A view of the church campus in better days:

Photos: Swamplot inbox (fence); Houston Mod (campus). Rendering: The Morgan Group

21 Comment

  • Yeaaaahhh, more apartments in this area is what we really need, NOT!
    They can’t rent out what is already there, and when the bottom falls out (again) we will be left with yet another Sharpstown situation where only thugs are willing to live there…..

  • Oh because $1400 for a 700 foot one bed room shoe box is so affordable and necessary.. Rolls eyes..

  • Good news. This area is ripe for infill… there are a ton of old garden condos and apartments in this area that I think will share a similar fate in the next 5 years.

  • Texmex01, I find it hard to believe that a company would pay to increase its rentable space on a block if it isn’t already making money on what it has.

  • Wow, so I’m a thug for living in Sharpstown?

  • If you live in on of the crap gang run Apt buildings left over from the 80s oil boom, then yes, yes you probably are…

  • is nothing sacred anymore in Houston?

  • I live in an awesome mid-century mod house in Sharpstown… with beautiful live oaks, a kick-ass backyard, awesome neighbors and a quick 9 mile commute to Montrose. I think Sharpstown is one of the best kept hidden gems of Houston! Oh, and I am far away from being described as a “thug” = )

  • RJ, good on you for keeping the neighborhood up, I was talking about all of the crap apartments owned by out of state slumlords that refuse to take care of the properties, you know what I’m talking about, if not just go out this evening and look for the HPD Helo circling with a spotlight, they will lead the way there…

  • More density. More population inside the Loop. More disposable income available to neighboring businesses. On top of that, we get to remove a non-tax-paying entity with a tax-paying entity that owns a property worth $30-40 million that will generate $1 million or more of tax revenue EVERY YEAR to local tax jurisdictions.

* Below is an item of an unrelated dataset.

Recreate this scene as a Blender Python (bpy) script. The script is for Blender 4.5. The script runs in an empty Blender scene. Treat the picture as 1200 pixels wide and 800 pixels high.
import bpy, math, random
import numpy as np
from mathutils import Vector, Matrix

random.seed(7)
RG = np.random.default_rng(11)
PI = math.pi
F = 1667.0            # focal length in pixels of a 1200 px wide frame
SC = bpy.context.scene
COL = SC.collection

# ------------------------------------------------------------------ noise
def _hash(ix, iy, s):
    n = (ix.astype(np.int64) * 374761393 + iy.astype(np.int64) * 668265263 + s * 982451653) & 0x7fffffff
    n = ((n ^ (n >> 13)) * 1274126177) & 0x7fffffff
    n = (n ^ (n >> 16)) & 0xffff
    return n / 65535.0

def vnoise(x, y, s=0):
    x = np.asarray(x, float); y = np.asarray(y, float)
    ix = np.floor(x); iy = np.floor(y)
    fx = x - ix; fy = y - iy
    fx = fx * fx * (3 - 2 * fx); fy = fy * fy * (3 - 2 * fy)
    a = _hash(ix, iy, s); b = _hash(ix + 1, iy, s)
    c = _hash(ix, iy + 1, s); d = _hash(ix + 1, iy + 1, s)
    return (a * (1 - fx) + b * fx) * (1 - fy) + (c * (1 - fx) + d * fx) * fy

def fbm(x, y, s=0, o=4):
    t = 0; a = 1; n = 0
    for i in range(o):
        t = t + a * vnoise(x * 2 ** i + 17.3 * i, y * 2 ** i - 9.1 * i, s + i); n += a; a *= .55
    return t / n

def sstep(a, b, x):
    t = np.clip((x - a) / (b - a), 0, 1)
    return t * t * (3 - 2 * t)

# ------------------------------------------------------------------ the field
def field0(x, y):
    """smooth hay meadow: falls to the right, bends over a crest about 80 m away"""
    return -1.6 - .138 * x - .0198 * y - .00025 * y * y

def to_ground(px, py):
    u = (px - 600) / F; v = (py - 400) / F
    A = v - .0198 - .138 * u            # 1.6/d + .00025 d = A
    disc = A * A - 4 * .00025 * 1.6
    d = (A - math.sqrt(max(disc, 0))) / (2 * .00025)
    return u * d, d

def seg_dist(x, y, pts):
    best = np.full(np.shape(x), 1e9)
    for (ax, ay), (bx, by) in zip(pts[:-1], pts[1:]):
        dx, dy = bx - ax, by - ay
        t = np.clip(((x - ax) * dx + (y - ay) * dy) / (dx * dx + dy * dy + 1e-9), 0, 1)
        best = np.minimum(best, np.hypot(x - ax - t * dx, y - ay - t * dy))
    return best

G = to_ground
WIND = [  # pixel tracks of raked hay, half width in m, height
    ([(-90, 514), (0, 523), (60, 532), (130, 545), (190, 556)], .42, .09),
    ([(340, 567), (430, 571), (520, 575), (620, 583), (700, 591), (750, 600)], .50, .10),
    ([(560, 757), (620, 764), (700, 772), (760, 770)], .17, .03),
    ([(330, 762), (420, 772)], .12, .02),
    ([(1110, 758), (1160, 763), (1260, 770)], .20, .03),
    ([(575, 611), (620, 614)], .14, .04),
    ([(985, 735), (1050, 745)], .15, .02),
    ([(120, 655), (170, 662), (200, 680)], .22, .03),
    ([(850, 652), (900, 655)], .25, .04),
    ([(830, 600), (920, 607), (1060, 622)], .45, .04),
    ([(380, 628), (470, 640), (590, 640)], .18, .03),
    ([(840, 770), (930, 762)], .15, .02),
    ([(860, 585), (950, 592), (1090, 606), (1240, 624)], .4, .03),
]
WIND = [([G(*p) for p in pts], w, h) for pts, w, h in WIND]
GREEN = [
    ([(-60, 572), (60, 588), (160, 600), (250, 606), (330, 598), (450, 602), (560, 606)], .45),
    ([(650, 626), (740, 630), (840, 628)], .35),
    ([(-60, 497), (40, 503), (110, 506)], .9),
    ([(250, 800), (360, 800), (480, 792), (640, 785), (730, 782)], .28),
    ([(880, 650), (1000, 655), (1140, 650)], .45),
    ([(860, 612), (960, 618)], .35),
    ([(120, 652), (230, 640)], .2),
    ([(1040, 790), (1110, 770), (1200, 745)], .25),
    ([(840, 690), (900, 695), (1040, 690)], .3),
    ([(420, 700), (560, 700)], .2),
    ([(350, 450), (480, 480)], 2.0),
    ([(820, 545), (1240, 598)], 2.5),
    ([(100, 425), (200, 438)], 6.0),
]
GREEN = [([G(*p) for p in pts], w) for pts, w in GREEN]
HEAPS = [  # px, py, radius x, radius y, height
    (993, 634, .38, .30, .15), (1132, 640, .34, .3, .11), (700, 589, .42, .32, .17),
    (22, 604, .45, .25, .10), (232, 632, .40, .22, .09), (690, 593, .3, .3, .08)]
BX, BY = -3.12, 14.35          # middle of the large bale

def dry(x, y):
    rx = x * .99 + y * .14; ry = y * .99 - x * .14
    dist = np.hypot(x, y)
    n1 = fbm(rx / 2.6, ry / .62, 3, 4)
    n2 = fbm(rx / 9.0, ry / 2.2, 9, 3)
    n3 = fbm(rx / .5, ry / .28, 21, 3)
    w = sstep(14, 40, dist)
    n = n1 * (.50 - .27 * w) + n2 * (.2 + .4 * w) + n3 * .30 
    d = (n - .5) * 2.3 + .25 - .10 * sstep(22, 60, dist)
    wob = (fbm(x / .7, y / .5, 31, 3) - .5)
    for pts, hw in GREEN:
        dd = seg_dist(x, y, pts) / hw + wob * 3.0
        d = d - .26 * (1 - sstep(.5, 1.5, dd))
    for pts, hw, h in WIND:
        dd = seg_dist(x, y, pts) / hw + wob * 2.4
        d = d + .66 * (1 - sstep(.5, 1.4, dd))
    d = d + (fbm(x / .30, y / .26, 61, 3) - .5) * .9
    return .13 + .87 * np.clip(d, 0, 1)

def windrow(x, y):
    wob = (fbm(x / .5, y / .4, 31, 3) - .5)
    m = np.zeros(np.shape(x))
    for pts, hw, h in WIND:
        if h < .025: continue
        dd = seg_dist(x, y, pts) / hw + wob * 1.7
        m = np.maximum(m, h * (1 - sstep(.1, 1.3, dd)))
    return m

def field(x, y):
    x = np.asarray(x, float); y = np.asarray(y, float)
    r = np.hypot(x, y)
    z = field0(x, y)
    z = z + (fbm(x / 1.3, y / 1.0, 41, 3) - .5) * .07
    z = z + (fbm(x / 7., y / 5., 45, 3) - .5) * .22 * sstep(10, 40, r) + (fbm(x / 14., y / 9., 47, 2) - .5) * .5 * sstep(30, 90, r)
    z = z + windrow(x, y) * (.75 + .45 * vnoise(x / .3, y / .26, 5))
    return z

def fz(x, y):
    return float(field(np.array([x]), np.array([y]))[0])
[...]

    Memo to the City of Houston: Please explain why we gave away the Summit / Compaq Center to Joel Osteen for practically nothing???????

  • Houston Mod had the church open for a farewell tour. It is a well-built and inspiring facility, carefully planned in every detail. I will be sorry to see it go away and be replaced by ordinary apartments.

  • I bet those Sharpstown thugs will shop the Walmart in the Heights.

  • Please tell me that somehow, some way, the faceted glass windows are being salvaged. Please…..

  • “…a quick 9 mile commute to Montrose.” What’s quick about 9 miles in SW Houston?

  • I live at the the current Morgan property across the street, it’s exciting that a new complex will go up. Unfortunately, since it will be Morgan owned and managed means tough luck for the residents. Morgan is pretty crappy when it comes to managing properties, at least at 3333…

  • sure it’s nice the city will be getting more tax money out of it, but I’d like to think they could’ve found a better way to reuse/remodel the property in it’s current state rather than tear it down..

  • …and the forty year old oaks in the back parking lot began falling victim to the backhoe today. Very sad to see those old trees chewed up and laying in pieces on the ground.

  • Bob,
    Yes, the stained glass is being salvaged. The old pipe organ went to UT and many other art pieces were saved.
    It is unfortunate to see this go, but it is just a building. The Church is the people.

    Mark 13
    1 As Jesus was leaving the temple, one of his disciples said to him, “Look, Teacher! What massive stones! What magnificent buildings!”
    2 “Do you see all these great buildings?” replied Jesus. “Not one stone here will be left on another; every one will be thrown down.”

  • Jeremy:
    I would add that in about 5.4 billion years, the sun will grow hot enough to cause hydrogen fusion in its outer shell, which will cause it to expand into a red giant, incinerating Earth. Therefore, why should anyone bother with preserving beautiful buildings (or anything else, for that matter)?

  • Reductio ad absurdum!

    I’m hardly a preservationist, but I do think we should do what we can to save worthwhile buildings. I also think we should be willing to let buildings die. Selling this campus was not an easy decision.

    If you want to learn more about the inclusive community of St. Philip Presbyterian, come check out our BBQ on Saturday, September 10. Food is served at 6pm. All are welcome.

  • I’ve spent many hours tuning the beautiful Aeolian-Skinner pipe organ here, and I’m very sad to think that this beautiful building no longer exists. There are manyh churches that should be torn down, but beautiful examples of modern architecture like this one shnould e preserved. Sadly, we may live to see all beautiful buildings torn down and have for our children only books containing pictures of what once was but is no more.